Propriétaires & métayers

Les régions dans lesquelles nous intervenons connaissent une forme de métayage qui pèse sur le processus de reconstruction. En effet, à qui, du propriétaire ou du métayer/locataire, incombe la reconstruction ?



2007
 Laurent Demarta

Le métayage permettait autrefois aux propriétaires terriens de nos pays de louer la terre à des exploitants contre une partie de la production, étymologiquement la moitié. Le bail était souvent à vie, mais pouvait au contraire être annuel. Le terme existe encore en exploitation agricole contemporaine, mais la réalité est plus proche d’une location de terre (monnayée) que d’un partage du fruit.

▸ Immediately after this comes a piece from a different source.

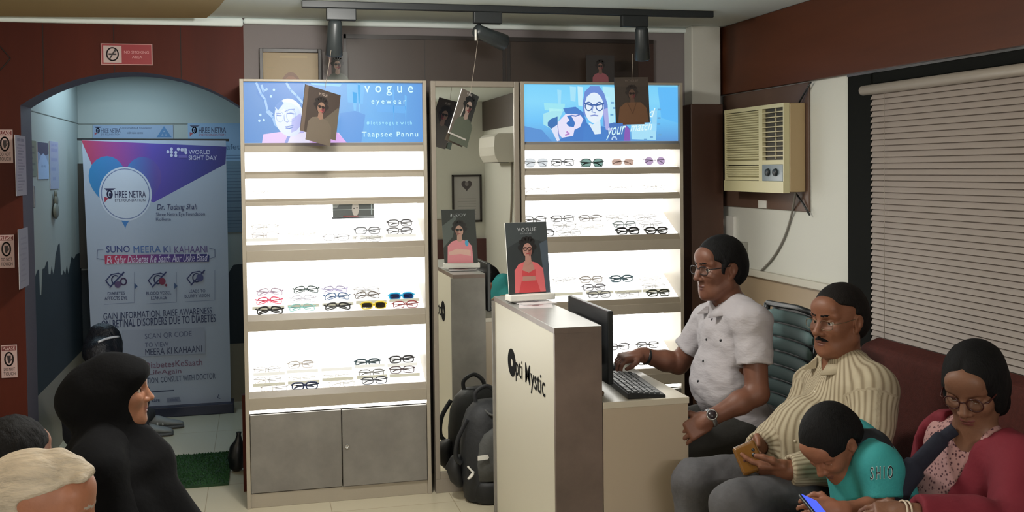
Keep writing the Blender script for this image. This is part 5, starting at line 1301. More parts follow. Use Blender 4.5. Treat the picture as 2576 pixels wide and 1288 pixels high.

Le métayage a encore largement cours au Pakistan, en particulier dans l’Union Council de Tarand (où nous intervenons) où une écrasante majorité de la population est paysanne sur des terres que possèdent quelques grands "Khans" (seigneurs).

Le terme de "seigneur" n’est pas anodin car la forme que revêt ce métayage n’est pas sans parenté avec le servage qu’a pu connaître l’Europe. Les Khans "possèdent" des métayers presque comme les seigneurs Russes du temps de Gogol possédaient des "âmes". Toutefois, il ne faut pas se laisser emporter par le vocabulaire : les métayers du Pakistan ne sont pas des serfs. D’un côté, ils sont très soumis à leur propriétaire, au point par exemple de lui demander l’autorisation de suivre nos trainings. D’un autre côté, ils n’y sont pas indissolublement attachés, et ils peuvent déménager - à leur risque...

Ainsi, métayer ne possède pas la maison dans laquelle il vit : c’est le propriétaire, le Khan, qui en a la propriété, comme il possède la terre sur laquelle elle est érigée.

C’est là que la problématique du métayage touche celle de la reconstruction suite au tremblement de terre. En effet, l’usager - le métayer - ne possède pas sa maison et même s’il avait les moyens de la reconstruire ou l’améliorer, il aurait tendance à s’en abstenir (car il ne possèdera pas le fruit de ce travail). Quant au propriétaire, il n’a pas d’engagement explicite envers ses métayers de leur fournir un logement. S’il est "propriétaire" de nombreux métayers, leur (re)construire à chacun une maison peut aisément excéder ses moyens !

Le compromis idéal qui est parfois atteint est un accord où le propriétaire finance la construction (matériaux), et le métayer fournit le travail nécessaire (main-d’œuvre).

Enfin, reste la question de l’indemnisation par ERRA (l’autorité officielle de reconstruction & réhabilitation née du tremblement de terre de 2005). En effet, l’argent proposé par ERRA est sensé financer le surcoût de la "parasismisation" des maisons. À ce titre, l’argent devrait être touché par celui qui reconstruit, que ce soit le propriétaire ou le métayer. La théorie d’ERRA veut donc qu’un accord soit signé entre le propriétaire et le métayer afin que si ce dernier travaille à la (re)construction de la maison qu’il habite, il puisse toucher l’argent (bien qu’il ne soit pas propriétaire). Dans l’autre sens, ERRA a théoriquement limité ses indemnisations à une seule maison par famille. En théorie, un Khan ne peut donc toucher de l’argent que pour sa propre maison, et aider ses métayer à en toucher pour les leurs.

Dans la pratique hélas, les propriétaires ont suffisamment d’ascendant sur leurs métayers pour rafler la totalité de la mise, dont - dans le meilleur des cas - ils reversent une partie au métayer pour financer sa collaboration.

La situation réelle est donc la suivante : les propriétaires ont reçu des sommes parfois énormes (qui peuvent atteindre plusieurs centaines de milliers d’euros pour les plus gros propriétaires) pour financer des constructions dont ils se désintéressent. Pendant ce temps, nous essayons d’enseigner le parasismique à des pauvres bougres qui n’ont pas les moyens de reconstruire, et quand bien même l’auraient-ils préfèrent s’abstenir de bien faire afin de ne pas favoriser leur propriétaire...

Ainsi, on ne peut pas dire que ces situations de métayage nous simplifient la tâche au quotidien.